Short exercise: Look through the records below, and copy out every line that holds the string "Blender".
# # # #
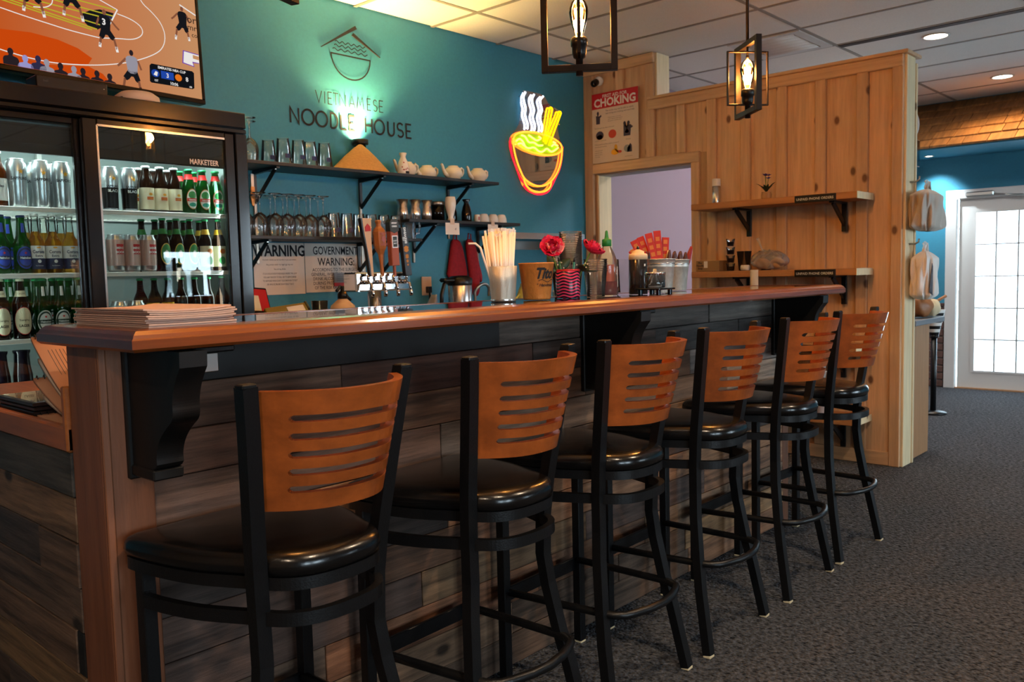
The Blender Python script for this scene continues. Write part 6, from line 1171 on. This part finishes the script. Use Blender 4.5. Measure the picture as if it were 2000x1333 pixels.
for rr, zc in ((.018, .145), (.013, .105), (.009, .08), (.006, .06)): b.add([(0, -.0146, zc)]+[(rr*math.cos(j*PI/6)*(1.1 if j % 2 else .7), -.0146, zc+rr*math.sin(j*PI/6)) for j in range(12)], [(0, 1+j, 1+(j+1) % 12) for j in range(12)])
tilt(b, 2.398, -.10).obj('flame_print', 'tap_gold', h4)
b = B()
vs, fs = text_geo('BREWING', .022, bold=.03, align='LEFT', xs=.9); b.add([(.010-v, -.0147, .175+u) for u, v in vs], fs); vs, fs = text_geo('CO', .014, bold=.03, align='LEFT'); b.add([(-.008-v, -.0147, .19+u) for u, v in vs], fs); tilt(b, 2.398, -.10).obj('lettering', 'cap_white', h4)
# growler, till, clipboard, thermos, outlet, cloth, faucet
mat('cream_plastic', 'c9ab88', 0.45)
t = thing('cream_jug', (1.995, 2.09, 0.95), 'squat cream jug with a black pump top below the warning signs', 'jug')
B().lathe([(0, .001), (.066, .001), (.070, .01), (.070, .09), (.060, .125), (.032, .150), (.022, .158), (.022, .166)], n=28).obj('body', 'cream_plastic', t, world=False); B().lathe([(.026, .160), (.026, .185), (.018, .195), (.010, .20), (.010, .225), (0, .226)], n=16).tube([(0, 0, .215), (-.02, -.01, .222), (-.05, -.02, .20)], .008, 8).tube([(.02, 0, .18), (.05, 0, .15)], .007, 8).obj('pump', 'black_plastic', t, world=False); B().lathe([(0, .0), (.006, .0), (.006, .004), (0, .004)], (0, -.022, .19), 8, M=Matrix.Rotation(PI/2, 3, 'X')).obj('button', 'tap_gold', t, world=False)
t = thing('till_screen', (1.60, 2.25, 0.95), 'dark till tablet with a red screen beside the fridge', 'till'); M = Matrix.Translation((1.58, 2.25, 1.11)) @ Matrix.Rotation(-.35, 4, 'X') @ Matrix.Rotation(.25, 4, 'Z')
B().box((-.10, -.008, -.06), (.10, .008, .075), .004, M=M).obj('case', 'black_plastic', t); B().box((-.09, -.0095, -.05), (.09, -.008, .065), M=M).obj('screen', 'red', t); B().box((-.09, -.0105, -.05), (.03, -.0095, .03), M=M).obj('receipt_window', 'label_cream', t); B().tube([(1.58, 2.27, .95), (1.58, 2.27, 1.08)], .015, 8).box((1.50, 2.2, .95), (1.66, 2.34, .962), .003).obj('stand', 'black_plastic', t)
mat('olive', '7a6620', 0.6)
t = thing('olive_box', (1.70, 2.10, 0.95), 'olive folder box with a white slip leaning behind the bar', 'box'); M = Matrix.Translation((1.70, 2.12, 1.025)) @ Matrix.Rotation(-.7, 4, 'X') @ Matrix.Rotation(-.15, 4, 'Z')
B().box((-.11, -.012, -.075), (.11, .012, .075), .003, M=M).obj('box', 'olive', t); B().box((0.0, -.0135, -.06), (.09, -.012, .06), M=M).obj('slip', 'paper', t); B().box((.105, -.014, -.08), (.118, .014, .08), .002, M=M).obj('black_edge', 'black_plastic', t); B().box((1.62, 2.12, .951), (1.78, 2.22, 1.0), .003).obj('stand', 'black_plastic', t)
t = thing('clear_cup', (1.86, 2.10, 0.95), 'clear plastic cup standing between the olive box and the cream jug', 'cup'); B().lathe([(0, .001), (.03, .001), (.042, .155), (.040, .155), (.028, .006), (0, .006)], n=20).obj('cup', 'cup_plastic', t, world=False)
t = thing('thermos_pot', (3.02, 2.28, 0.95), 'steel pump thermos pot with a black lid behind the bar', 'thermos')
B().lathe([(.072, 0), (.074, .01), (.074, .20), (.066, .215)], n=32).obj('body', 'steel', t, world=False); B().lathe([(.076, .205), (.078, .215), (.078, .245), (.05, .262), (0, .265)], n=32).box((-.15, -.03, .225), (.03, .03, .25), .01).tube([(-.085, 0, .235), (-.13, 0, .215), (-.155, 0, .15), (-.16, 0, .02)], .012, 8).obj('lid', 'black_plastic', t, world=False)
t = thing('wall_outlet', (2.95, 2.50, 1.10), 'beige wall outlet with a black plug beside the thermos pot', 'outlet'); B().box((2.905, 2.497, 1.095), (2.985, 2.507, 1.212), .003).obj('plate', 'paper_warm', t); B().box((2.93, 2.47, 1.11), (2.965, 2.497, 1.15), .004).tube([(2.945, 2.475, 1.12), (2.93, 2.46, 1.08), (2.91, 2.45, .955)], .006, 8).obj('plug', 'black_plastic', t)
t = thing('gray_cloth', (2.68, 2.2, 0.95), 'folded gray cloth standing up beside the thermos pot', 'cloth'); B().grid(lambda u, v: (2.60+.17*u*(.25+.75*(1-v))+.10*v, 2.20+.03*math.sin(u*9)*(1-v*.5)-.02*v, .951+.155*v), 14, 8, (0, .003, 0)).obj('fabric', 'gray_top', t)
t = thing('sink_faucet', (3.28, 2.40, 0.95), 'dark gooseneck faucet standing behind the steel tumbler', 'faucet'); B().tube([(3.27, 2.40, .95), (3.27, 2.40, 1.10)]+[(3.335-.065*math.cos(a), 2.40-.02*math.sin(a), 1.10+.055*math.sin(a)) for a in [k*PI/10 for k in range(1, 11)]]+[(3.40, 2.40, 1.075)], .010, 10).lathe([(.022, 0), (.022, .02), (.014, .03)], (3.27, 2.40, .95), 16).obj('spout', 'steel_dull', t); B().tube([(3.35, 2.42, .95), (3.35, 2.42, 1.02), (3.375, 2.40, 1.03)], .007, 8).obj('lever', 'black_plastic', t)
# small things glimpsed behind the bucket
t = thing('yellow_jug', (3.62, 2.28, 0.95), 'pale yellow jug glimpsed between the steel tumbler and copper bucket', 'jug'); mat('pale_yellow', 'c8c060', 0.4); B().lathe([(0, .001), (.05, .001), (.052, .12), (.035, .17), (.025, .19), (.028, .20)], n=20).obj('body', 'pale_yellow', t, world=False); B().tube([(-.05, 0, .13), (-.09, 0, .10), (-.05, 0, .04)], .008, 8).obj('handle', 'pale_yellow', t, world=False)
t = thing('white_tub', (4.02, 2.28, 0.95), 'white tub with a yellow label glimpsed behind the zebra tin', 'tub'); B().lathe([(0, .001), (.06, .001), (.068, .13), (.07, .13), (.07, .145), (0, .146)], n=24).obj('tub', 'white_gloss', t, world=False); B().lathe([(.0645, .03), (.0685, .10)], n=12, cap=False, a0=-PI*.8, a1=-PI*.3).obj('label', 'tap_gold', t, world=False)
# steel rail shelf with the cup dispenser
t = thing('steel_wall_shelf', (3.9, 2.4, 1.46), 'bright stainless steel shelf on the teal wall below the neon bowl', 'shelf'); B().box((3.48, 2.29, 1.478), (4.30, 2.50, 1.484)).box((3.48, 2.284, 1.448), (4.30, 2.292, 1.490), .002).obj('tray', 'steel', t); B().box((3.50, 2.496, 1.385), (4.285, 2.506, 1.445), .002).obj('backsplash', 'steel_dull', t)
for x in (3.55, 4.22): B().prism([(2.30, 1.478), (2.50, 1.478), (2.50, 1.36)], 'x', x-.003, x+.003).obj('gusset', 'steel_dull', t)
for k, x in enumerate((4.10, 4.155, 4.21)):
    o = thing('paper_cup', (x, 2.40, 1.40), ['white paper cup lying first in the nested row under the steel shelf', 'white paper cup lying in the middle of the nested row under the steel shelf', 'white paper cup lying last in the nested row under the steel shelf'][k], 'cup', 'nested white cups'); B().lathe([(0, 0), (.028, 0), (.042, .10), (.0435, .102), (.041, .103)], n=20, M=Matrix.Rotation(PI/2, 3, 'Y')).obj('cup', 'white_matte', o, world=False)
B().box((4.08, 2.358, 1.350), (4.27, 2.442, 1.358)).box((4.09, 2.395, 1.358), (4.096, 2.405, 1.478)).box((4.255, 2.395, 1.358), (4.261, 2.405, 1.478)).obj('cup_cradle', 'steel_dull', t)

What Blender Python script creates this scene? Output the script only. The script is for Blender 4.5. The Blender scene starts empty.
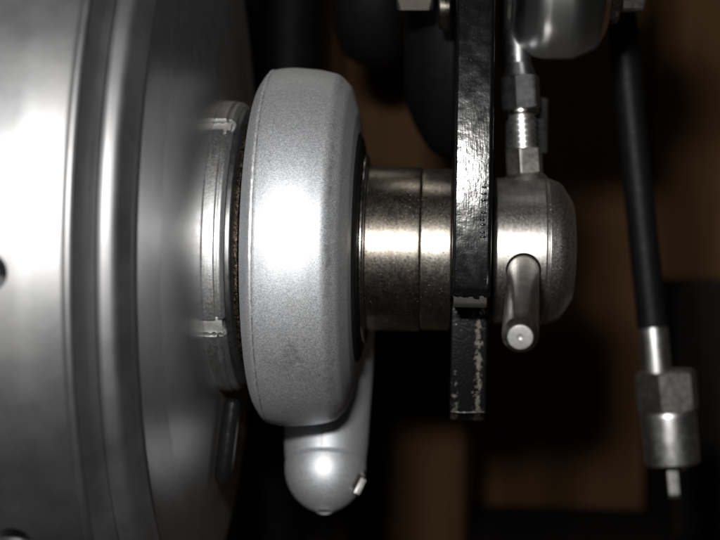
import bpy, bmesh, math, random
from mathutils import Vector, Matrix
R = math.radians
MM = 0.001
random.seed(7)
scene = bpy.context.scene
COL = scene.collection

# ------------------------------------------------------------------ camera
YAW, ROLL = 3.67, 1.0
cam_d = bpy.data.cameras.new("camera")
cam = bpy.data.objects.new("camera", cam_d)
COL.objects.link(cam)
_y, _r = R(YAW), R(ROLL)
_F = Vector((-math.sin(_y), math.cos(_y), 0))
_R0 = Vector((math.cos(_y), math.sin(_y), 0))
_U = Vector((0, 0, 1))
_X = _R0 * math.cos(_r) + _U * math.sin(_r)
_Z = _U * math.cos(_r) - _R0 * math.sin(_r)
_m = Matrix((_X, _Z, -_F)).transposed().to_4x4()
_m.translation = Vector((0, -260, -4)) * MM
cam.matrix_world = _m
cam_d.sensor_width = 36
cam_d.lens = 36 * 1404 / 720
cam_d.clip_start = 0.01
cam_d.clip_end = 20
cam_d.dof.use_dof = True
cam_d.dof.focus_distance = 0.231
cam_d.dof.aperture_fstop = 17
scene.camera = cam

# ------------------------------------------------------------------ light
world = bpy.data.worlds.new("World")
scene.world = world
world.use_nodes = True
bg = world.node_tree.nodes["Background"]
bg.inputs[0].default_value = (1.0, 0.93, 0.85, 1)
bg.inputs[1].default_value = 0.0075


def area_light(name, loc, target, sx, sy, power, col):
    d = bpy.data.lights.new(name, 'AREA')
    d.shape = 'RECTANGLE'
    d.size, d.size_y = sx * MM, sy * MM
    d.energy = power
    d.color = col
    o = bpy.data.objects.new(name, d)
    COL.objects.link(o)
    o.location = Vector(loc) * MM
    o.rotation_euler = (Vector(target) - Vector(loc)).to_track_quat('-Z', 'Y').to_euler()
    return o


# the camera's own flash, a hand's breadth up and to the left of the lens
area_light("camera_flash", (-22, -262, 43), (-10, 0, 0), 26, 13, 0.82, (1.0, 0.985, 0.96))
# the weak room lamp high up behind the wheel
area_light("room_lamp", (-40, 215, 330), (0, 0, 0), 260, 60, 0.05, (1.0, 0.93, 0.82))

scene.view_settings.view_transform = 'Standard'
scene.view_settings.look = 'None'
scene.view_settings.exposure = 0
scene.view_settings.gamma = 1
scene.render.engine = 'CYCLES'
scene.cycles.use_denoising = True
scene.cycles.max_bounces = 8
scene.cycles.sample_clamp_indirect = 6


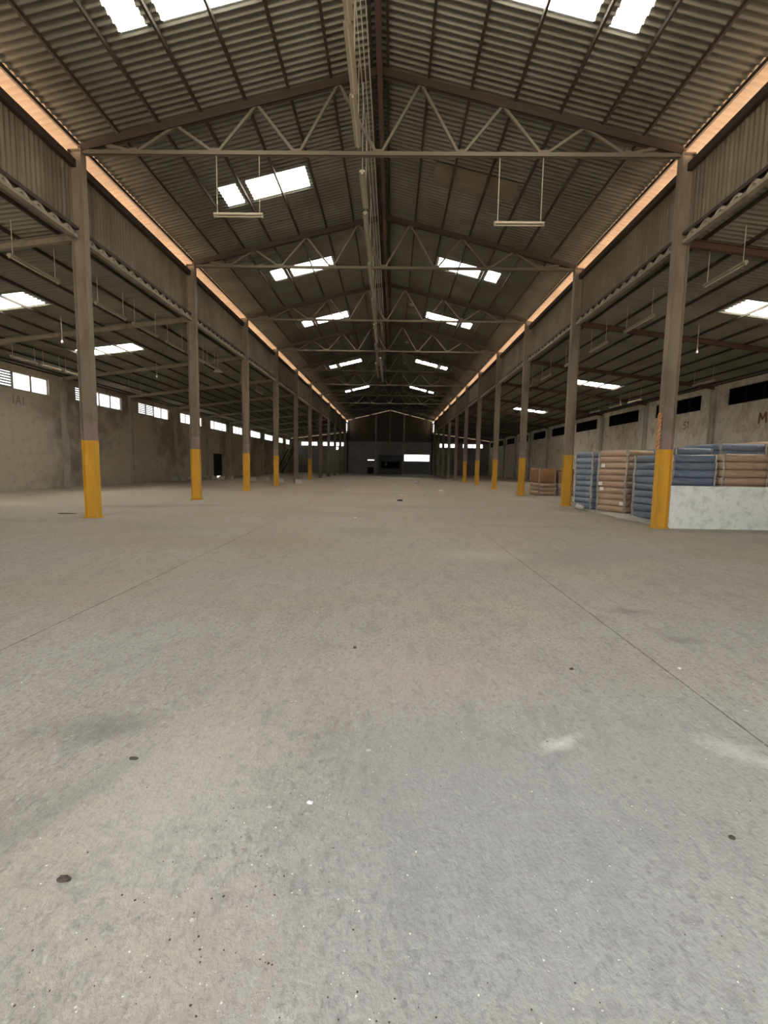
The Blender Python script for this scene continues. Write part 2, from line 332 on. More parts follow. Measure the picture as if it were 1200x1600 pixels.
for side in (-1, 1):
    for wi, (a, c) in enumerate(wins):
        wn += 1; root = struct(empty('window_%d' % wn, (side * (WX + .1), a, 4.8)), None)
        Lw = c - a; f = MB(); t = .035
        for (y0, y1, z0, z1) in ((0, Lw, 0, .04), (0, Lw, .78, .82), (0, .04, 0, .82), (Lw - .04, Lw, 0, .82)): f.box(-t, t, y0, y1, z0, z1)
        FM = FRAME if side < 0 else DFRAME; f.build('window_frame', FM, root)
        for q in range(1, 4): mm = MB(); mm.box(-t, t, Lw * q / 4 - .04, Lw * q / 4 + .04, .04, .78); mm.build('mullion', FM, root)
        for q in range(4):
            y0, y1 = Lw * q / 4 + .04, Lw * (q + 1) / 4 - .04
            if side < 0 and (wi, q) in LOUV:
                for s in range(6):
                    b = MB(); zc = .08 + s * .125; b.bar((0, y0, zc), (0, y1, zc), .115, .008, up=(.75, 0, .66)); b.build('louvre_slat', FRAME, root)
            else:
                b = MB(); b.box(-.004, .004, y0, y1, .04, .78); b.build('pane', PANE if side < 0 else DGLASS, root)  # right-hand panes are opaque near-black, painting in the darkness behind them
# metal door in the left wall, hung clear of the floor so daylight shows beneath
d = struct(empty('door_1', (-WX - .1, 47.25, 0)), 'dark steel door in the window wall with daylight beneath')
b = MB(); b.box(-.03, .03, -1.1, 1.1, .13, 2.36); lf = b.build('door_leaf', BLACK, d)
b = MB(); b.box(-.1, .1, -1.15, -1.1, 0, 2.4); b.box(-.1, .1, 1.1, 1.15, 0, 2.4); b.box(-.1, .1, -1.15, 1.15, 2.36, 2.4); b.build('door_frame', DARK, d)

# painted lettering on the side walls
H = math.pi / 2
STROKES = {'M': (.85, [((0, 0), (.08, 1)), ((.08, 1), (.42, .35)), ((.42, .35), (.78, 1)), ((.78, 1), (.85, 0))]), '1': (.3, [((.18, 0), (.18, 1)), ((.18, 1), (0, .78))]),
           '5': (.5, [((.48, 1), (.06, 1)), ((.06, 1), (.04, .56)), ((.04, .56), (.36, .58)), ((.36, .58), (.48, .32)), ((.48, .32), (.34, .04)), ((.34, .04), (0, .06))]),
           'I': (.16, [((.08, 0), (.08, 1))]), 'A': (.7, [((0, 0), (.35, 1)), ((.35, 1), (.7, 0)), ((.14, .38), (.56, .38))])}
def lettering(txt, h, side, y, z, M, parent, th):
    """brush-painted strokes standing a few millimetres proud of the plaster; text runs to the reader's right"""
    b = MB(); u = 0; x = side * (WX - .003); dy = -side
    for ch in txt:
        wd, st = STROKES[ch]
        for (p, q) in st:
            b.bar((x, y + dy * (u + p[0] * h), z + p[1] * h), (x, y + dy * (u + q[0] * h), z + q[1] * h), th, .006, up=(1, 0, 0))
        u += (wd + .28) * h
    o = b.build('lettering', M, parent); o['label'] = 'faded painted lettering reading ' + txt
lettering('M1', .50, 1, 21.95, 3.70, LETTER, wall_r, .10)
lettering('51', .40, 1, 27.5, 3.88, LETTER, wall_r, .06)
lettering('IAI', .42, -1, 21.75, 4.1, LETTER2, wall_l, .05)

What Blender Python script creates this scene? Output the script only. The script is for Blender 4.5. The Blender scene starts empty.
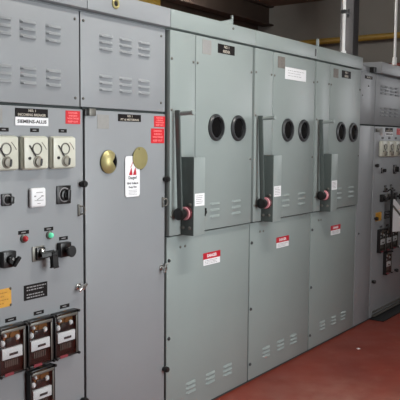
# # # #
Full answer:
The Blender Python script for this scene continues. Write part 6, from line 1171 on. This part finishes the script. Use Blender 4.5. Measure the picture as if it were 2000x1333 pixels.
What Blender Python script creates this scene? Output the script only. The script is for Blender 4.5. The Blender scene starts empty.
The Blender Python script for this scene continues. Write part 2, from line 332 on. More parts follow. Measure the picture as if it were 1200x1600 pixels.
What Blender Python script creates this scene? Output the script only. The script is for Blender 4.5. The Blender scene starts empty.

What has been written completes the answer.